谷口彰悟がオーストラリア戦のオウンゴールを語る「失点直後は、その重大さ、その責任に襲われた」 (4ページ目)
【これ以上、ゲームを壊しちゃいけない】
だから、前半を0−0で終えて後半が始まった時も、ここからどう相手をじわじわと揺さぶり、崩していこうかと思っていた。
そんな矢先だった。自分がオウンゴールをしてしまったのは......。
失点した瞬間は、メンタルに大きく響いた。じわじわと、事の重大さが、自分に襲いかかってきて、正直、何も考えられなかった。
頭のなかを渦巻いていたのは、自分のオウンゴールによって、いろいろなものを崩してしまったことだ。ポジティブかつアグレッシブな守備をしてくれていたチームメイトのがんばりを、この失点によって無にしてしまった。また、相手に先制点を許したことで、ゲームプランを崩してしまったとも思った。
ワールドカップ最終予選3試合で3連勝し、無失点を続けてきたなかで、ホームに5万8000人を超える観客が来てくれている。そのファン・サポーターに勝つ姿を見せたかったのに、自分がチームを窮地に立たせてしまった。
失点直後は、その重大さ、その責任に襲われた。
ただ同時に、ここで試合に負けるような事態に陥れば、チームの勢いも変わってくる。まずは追いつかなければいけない。そう考え、自分自身に言い聞かせた。
「もう、これ以上、崩れるな」
「もう、これ以上、ゲームを壊しちゃいけない」
オウンゴールのショックによって、自分のプレーを見失い、さらにミスを重ねてしまえば、もっと迷惑をかけることになる。それだけは絶対にしてはいけないと言い聞かせた。

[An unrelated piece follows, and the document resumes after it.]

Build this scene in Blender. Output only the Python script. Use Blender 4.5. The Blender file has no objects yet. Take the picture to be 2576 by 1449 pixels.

オウンゴールをした動揺がまったくなかったと言ったら嘘になる。それでも、もう一度、気持ちを立て直して試合に集中した。
58分のオウンゴールについて言及すると、相手の右サイドからのクロスに対して、戻りながら対応した僕は、右足を振ると、ボールがゴールへと吸い込まれていった。
DFとして、戻りながらのクリアは今まで何度も経験している。そのすべてを右足ではなく左足でクリアしていたかといえば、右足でクリアして防げたこともある。自分自身がああいった技術的なクリアミスをすることは想定していなかったし、右足に当てておけばクリアできるという自信もあった。